We now see that, by his blood-shedding and death, the blessed Lord wrought out redemption, finished the work which the Father gave him to do, put away sin by the sacrifice of himself, reconciled the Church unto God, triumphed over death and hell, vanquished Satan, magnified the law and made it honourable, exalted justice, brought in mercy, harmonised every apparently jarring attribute, glorified his heavenly Father, and saved millions with an everlasting salvation. But should we have seen this as we see it now, had we stood at the cross with weeping Mary and broken-hearted John, heard the railing taunts of the scribes and Pharisees, the rude laughter of the Roman soldiery, and the mocking cries of the Jewish mob, viewed the darkened sky above, and felt the solid earth beneath rocking under our feet? Where would our faith have been then? What but a miracle of almighty grace and power could have sustained it amidst such clouds of darkness, such strength of sense, such a crowd of conflicting passions, such opposition of unbelief?

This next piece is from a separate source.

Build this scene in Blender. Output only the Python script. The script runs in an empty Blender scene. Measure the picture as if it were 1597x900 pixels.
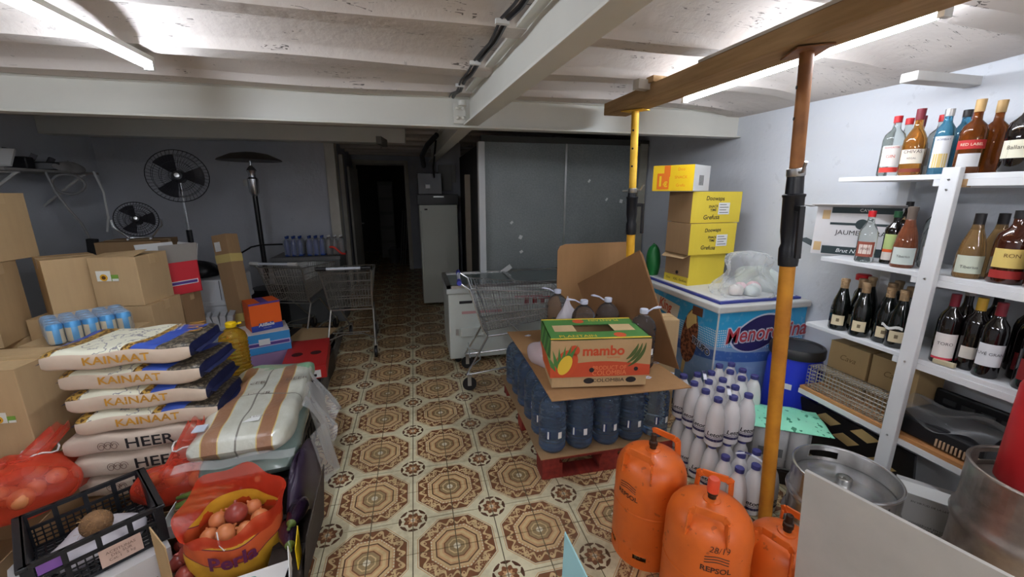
import bpy, bmesh, math, random
from mathutils import Vector, Matrix, Euler
random.seed(7)
R = math.radians
SC = bpy.context.scene
COL = SC.collection
# ---------------------------------------------------------------- camera, world, exposure
cam_data = bpy.data.cameras.new('camera')
cam_data.sensor_width = 36.0
cam_data.lens = 631.0 / 1597.0 * 36.0
cam_data.clip_start = 0.02
cam = bpy.data.objects.new('camera', cam_data)
COL.objects.link(cam)
cam.location = (0, 0, 1.6)
cam.rotation_euler = (R(90 - 13.4), 0, R(-13.4))
SC.camera = cam
world = bpy.data.worlds.new('world'); SC.world = world
world.use_nodes = True
world.node_tree.nodes['Background'].inputs[0].default_value = (0.6, 0.65, 0.75, 1)
world.node_tree.nodes['Background'].inputs[1].default_value = 0.05
SC.view_settings.view_transform = 'Standard'
SC.view_settings.look = 'None'
SC.view_settings.gamma = 1.0
SC.view_settings.use_curve_mapping = False
SC.view_settings.exposure = 1.1
TUBE_POWER = 44.0          # emission strength of the LED tubes
TUBE_NEAR = 82.0
try:
    SC.cycles.max_bounces = 8
    SC.cycles.transparent_max_bounces = 16
    SC.cycles.caustics_reflective = False
    SC.cycles.caustics_refractive = False
    SC.cycles.sample_clamp_indirect = 4.0
    SC.cycles.use_denoising = True
except Exception:
    pass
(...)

So it ever has been, so it ever will be in this time state. Truth, uprightness, godliness, the cause of God as distinct from, as opposed to error and evil, have always suffered crucifixion, not only in the Person, but in the example of a crucified Jesus. It is an ungodly world; Satan, not Jesus, is its god and prince; and therefore, not truth but falsehood, not good but evil, not love but enmity, not sincerity and uprightness but craft and deceptiveness, not righteousness and holiness but sin and godlessness prevail and triumph as they did at the cross. This tries faith; but its relief and remedy are to look up, amidst these clouds, to the cross, and see on it the suffering Son of God. Then we see that the triumphing of the wicked is but for a moment; that though truth is now suffering, it is suffering with Christ; and that as he died and rose again, so it will have a glorious resurrection, and an eternal triumph.